Potentials for general-relativistic geodesy
Claus Laemmerzahl, Volker Perlick
TL;DR
The paper develops a fully relativistic framework for geodesy by showing that stationary spacetimes are described by two scalar potentials, $\phi$ (gravitoelectric) and $\varpi$ (gravitomagnetic), plus a spatial metric, rather than a single Newtonian potential. It introduces the Ernst formulation, where $\mathcal{E}=e^{2\phi}+i\varpi$ encapsulates the vacuum solution, and demonstrates how these potentials define isochronometric surfaces and a relativistic geoid suitable for clock- and interferometer-based measurements. The authors provide explicit expressions for $\phi$ and $\varpi$ in several spacetimes (Schwarzschild, Kerr, NUT, Kerr-NUT, rotating $q$-metric) to illustrate how rotation, multipoles, and exotic parameters influence the geodetic surfaces and their coordinate role. They discuss operational realizations (redshift, Sagnac, Schiff effect, Gravity Probe B, atom interferometry) and emphasize the practical potential and current limitations of observing gravitomagnetic effects on Earth, as well as future prospects for space-based GR geodesy and multipole modeling.
Abstract
Geodesy in a Newtonian framework is based on the Newtonian gravitational potential.
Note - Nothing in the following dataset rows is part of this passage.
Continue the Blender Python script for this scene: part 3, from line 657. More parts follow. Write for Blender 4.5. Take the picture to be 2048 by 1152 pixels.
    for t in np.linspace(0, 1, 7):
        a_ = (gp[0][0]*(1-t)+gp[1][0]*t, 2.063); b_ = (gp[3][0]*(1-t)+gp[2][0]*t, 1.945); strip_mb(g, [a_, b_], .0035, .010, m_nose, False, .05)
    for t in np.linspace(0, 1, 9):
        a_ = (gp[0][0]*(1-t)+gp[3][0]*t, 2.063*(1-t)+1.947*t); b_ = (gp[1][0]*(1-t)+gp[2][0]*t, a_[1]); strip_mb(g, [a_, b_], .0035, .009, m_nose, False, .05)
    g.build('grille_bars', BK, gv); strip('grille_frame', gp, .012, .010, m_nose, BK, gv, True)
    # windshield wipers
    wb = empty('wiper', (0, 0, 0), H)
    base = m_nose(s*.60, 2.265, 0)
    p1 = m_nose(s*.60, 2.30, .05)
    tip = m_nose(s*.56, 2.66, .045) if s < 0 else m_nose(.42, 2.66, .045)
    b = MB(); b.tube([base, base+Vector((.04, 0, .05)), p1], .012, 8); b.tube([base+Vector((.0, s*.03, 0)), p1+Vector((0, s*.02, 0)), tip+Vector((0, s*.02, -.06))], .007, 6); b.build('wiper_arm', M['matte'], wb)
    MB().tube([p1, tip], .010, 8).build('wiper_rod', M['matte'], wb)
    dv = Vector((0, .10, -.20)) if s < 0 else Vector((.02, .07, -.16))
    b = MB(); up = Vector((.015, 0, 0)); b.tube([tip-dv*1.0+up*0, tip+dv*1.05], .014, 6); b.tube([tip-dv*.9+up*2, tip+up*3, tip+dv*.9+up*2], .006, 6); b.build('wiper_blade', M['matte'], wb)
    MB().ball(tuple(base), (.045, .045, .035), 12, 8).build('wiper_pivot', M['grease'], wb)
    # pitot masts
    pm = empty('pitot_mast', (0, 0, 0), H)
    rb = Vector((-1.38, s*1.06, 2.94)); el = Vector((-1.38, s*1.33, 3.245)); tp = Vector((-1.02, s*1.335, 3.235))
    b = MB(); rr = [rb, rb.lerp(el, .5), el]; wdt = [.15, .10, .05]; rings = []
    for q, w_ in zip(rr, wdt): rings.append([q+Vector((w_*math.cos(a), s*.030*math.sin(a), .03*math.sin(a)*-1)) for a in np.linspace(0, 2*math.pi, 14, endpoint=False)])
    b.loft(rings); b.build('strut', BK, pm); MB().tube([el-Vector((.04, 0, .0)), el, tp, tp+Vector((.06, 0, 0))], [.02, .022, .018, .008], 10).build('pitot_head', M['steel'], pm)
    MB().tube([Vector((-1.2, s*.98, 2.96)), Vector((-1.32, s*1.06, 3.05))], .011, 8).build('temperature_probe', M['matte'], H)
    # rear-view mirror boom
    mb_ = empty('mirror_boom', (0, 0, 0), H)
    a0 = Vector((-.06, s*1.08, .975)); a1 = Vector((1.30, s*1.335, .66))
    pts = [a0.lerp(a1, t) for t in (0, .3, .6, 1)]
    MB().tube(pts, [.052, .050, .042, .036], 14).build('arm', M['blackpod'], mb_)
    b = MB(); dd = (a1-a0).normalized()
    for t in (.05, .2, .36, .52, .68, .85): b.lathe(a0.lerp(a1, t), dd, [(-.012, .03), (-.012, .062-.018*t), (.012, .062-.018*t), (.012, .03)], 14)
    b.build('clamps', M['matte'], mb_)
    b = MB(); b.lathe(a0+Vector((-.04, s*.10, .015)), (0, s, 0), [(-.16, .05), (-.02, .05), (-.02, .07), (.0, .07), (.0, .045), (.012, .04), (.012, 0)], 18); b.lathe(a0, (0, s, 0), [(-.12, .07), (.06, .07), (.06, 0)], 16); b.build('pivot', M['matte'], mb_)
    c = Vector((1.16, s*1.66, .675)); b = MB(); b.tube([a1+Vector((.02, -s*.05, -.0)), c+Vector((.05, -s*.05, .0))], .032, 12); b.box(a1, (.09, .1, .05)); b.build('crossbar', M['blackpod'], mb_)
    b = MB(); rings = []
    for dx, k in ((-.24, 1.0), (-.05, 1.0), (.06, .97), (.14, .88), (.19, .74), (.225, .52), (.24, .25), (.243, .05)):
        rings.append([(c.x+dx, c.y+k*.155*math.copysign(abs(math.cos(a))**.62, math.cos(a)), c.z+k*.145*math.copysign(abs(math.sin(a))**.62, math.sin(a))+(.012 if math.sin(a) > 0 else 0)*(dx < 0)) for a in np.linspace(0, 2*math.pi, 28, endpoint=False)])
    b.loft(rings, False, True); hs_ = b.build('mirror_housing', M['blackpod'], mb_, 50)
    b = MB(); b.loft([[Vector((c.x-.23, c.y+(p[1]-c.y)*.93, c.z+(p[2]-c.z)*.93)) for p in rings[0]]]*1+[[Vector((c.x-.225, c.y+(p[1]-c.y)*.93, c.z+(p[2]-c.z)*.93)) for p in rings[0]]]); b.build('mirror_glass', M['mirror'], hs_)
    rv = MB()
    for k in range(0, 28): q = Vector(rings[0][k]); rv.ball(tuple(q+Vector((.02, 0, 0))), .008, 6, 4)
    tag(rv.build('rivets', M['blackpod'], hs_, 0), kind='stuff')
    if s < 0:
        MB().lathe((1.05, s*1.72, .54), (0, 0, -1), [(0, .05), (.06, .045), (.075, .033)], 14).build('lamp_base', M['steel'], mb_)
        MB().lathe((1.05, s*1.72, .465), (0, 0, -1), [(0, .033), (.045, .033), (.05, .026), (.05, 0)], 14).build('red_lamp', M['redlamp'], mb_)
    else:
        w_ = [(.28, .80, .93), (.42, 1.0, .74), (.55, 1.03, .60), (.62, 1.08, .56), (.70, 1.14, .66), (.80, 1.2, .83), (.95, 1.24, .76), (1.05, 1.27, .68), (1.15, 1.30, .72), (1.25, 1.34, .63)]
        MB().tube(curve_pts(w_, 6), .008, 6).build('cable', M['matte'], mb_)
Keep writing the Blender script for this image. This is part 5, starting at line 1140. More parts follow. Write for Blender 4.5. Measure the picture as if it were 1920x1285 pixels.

The general-relativistic gravitational field, however, is not fully determined by a single potential. The vacuum field around a stationary source can be decomposed into two scalar potentials and a tensorial spatial metric, which together serve as the basis for general-relativistic geodesy. One of the scalar potentials is a generalization of the Newtonian potential while the second one describes the influence of the rotation of the source on the gravitational field for which no non-relativistic counterpart exists. In this paper the operational realizations of these two potentials, and also of the spatial metric, are discussed. For some analytically given spacetimes the two potentials are exemplified and their relevance for practical geodesy on Earth is outlined.